I was looking at this recently - the EX2 (Auto and Bankcard, anyway) threshold is definitely lower than the EQ5/TU4 threshold (assumed to be $35k) - I've verified that a $26k limit does count, but a $30k limit does not. I haven't dialed it in more exactly than that (yet).
The reason codes end up looking really odd when testing this - you can get "There are no recent balances on your revolving and/or open-ended accounts." at the same time as "You've made heavy use of your available revolving credit.".
Due to MyFICO hiding reason codes when within 50 points of max, I've only been able to test EX2 Auto and EX2 Bankcard, but the base EX2 ("mortgage") version is likely using the same thresholds.

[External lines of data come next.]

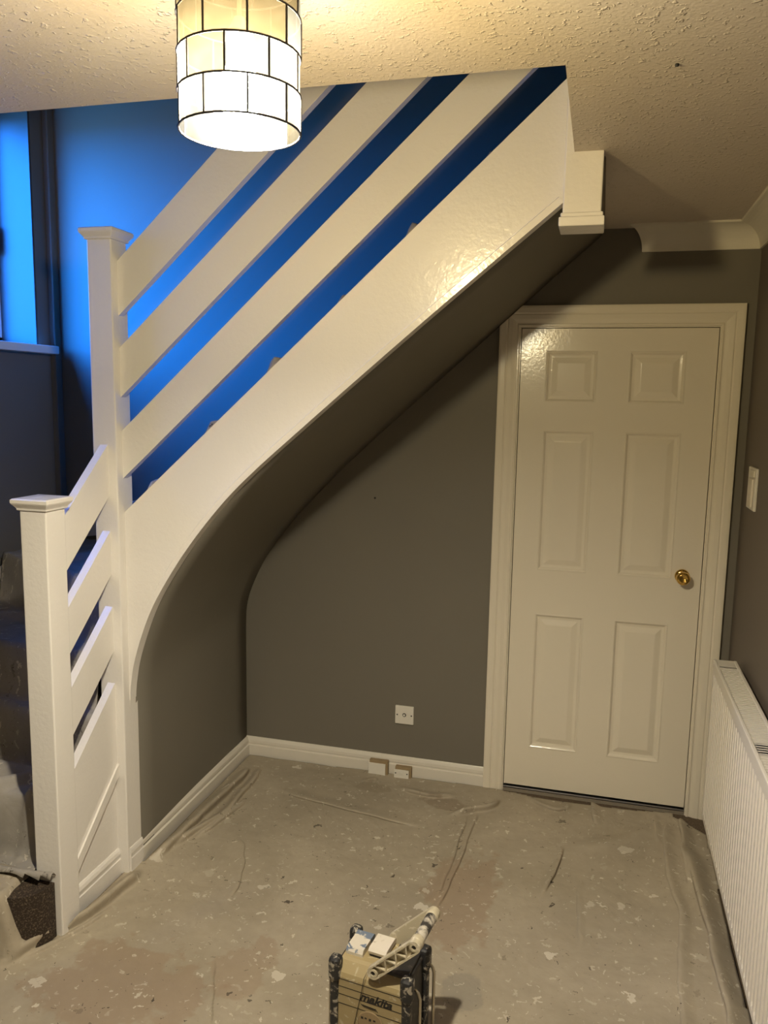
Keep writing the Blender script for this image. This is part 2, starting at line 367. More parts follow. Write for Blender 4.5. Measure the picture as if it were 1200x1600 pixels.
leaf = from_bm('door_leaf', bm, M_DOOR, dr)
for (a, b) in px:
    for (c, d) in pz:
        bm = bmesh.new(); prev = None
        prof = [(0, 0.0), (0.005, -0.0015), (0.009, 0.001), (0.014, 0.007), (0.022, 0.0085), (0.026, 0.0085), (0.046, 0.002), (0.050, 0.0012), (0.052, 0.0012)]
        for (o, y) in prof:
            ring = [bm.verts.new(p) for p in ((a+o, LY+y, c+o), (b-o, LY+y, c+o), (b-o, LY+y, d-o), (a+o, LY+y, d-o))]
            if prev:
                for k in range(4): bm.faces.new((prev[k], prev[(k+1) % 4], ring[(k+1) % 4], ring[k]))
            prev = ring
        bm.faces.new(prev)
        from_bm('door_panel', bm, M_DOOR, leaf)
lathe('knob_rose', [(0.0, 0.0), (0.029, 0.0), (0.029, -0.004), (0.024, -0.009), (0.014, -0.012), (0.0, -0.0125)], (0.687, LY, 1.025), M_BRASS, leaf, 'y')
lathe('door_knob', [(0.0, -0.01), (0.011, -0.01), (0.010, -0.024), (0.014, -0.030), (0.023, -0.036), (0.027, -0.046), (0.0265, -0.054), (0.022, -0.061), (0.013, -0.0645), (0.012, -0.063), (0.0, -0.063)], (0.687, LY, 1.025), M_BRASS, leaf, 'y')
# lining and stop
boxes('door_lining', [(-0.013, 0.0, -0.004, 0.07, 0, DZ1+0.011), (DX1, DX1+0.013, -0.004, 0.07, 0, DZ1+0.011), (0.0, DX1, -0.004, 0.07, DZ1, DZ1+0.011)], M_DOOR, dr)
# moulded architrave, mitred; its top left corner is cut off along the sloping soffit
prof = [(0.004, 0.0), (0.004, -0.010), (0.008, -0.013), (0.012, -0.013), (0.015, -0.010), (0.020, -0.0105), (0.034, -0.016), (0.050, -0.0185), (0.054, -0.0165), (0.060, -0.0205), (0.078, -0.022), (0.086, -0.021), (0.088, -0.018), (0.088, 0.0)]
def arch_piece(name, line):
    bm = bmesh.new(); cols = []
    for (o, y) in prof: cols.append([bm.verts.new(p) for p in line(o, y)])
    for i in range(len(cols)-1):
        for k in range(len(cols[0])-1): bm.faces.new((cols[i][k], cols[i+1][k], cols[i+1][k+1], cols[i][k+1]))
    for k in range(len(cols[0])-1): bm.faces.new((cols[-1][k], cols[0][k], cols[0][k+1], cols[-1][k+1]))
    bm.faces.new([c[0] for c in cols]); bm.faces.new([c[-1] for c in cols][::-1])
    bmesh.ops.recalc_face_normals(bm, faces=bm.faces)
    g = bm.verts[:]+bm.edges[:]+bm.faces[:]
    nrm = Vector((-0.905, 0, 1)).normalized()
    r = bmesh.ops.bisect_plane(bm, geom=g, plane_co=(0.0, 0, 2.100), plane_no=nrm, clear_outer=True)
    es = [e for e in r['geom_cut'] if isinstance(e, bmesh.types.BMEdge)]
    if es: bmesh.ops.contextual_create(bm, geom=es)
    return from_bm(name, bm, M_DOOR, dr)
arch_piece('architrave', lambda o, y: ((-o, y, 0.0), (-o, y, DZ1+o)))
arch_piece('architrave', lambda o, y: ((DX1+o, y, 0.0), (DX1+o, y, DZ1+o)))
arch_piece('architrave', lambda o, y: ((-o, y, DZ1+o), (DX1+o, y, DZ1+o)))
box('threshold_board', 0.0, DX1, -0.004, 0.07, 0.0, 0.012, M_THRESH, dr)
box('threshold_strip', 0.0, DX1, 0.0, 0.03, 0.012, 0.022, M_ALU, dr, 0.003)

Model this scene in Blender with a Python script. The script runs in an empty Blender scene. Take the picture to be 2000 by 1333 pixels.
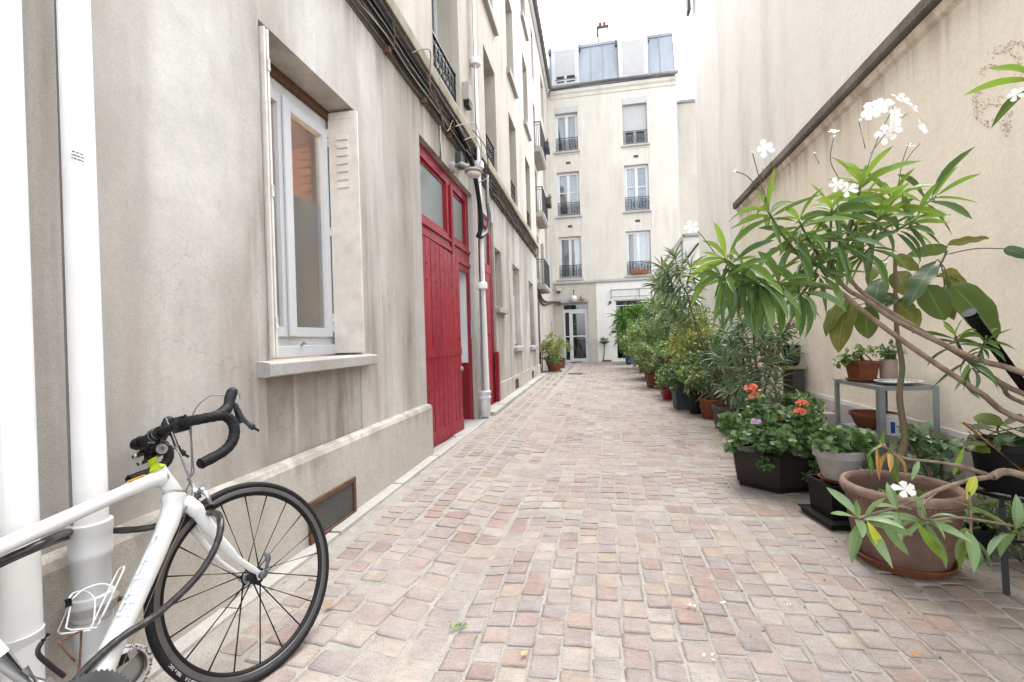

Replying to this necro thread.
I was stuck at this bucket that was limiting me around 745 for my FICO score. Stayed there for a year, no matter what I did it moved only a couple points up and down. So the "bucket" concept seems real.
I got a mortage which reported for the first time in October, and was the first installment loan on my file - instant 15 point boost to my score. So, looks like I'm out of the bucket.
I suppose to depends on how you define "bucket." Many people use the term bucket to mean scorecard assignment. In other words, if someone is "rebucketed" they are said to move from one scorecard to another. Using that terminology, since absence/presence of an installment loan is not a scorecard assignment factor, I would say the addition of one would not change your bucket. Of course one exception to that would be in going from a thin to a thick file, which wouldn't necessarily have to come from an installment loan.
Now if we're loosely using the term bucket to indicate a scoring plateau reached within a scorecard, it would make sense that a profile-changing event such as the addition of a first installment loan aiding credit mix could help push past it.